Non si può spiegare il frutto grande che ne seguì di quella gente dal riconoscimento et emenda di cotesti. Si ridussero all’obedienza del visitatore in quanto concerneva el benne delle loro anime, e beneficio delle chiese e de suoi figli, gia tutti composti e riformati e nel vestire, e nel vivere. Crebbe oltre modo la riverenza alla chiese nel culto divino con il quale proseguirono l’officio sacro dell’hore canoniche e amministrare debitamente i sacri sacramenti, et il frequentarsi le chiese dai fedeli d’ogni sorte che in quelle andavano e ne stavano solo per orare e pregare Dio per loro bisogni, ringraziandolo di vedersi ridotti al godimento di tanto vero bene che comunemente facevano festa, parendoli essere rinati, et altra voglia non tenevano, senon d’amare Dio e di mai offenderlo.
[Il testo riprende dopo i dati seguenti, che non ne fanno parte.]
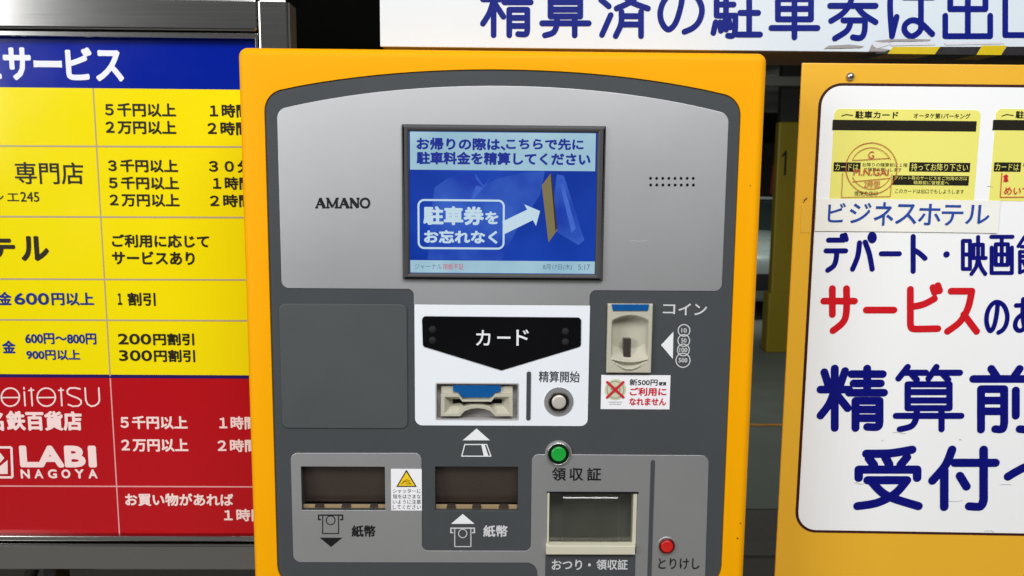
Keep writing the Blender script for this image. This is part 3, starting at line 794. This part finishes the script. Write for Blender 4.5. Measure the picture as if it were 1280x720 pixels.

Hor quale poteva essere la contentezza interna del visitatore nel profitto spirituale che fioriva in quelle anime della benigna mano di Dio! Egli con sua profonda humiltà si riconosceva simile a quelli, e con lagrime amorose tutto riverente ne gli rendeva l’infinite grazie, supplicandolo che con l’asistenza del suo benigno favore gli confermasse, e sempre l’accrescesse nel suo santo servizio. Con tali avanzi cambiato in meglio aspetto la faccia di quelle città e castelli, nel vivere e portamenti divenute gia pie e religiose si rese docile e capace a tutti salutiferi, ordini e decreti necessarii all’acrescimento dell’edificio spirituale della fede cattolica, in quanto vuole e commanda la Santa Chiesa Romana, et in ciò fare non incontrò più dificultà alcuna, divenuto fertile il campo e fecondi l’arbori a vender il frutto. Distribuì buoni operarii, ottimamente instruitti per colmarlo, ai quali il vigilante e santo visitatore comunico al possibile con suoi sentimenti quanto era di bisogno e potettero al dovere regolati apprendere et allora l’habitatori di questi monti Perinei si ralegrarono potersi dire non essere già più orridi e scoscesi, una volta che con fedele humiltà giacevano sottoposti al soave giogo del suo Sommo Pastore, e le vie aspre essere dedutte in vias planas all’eternità.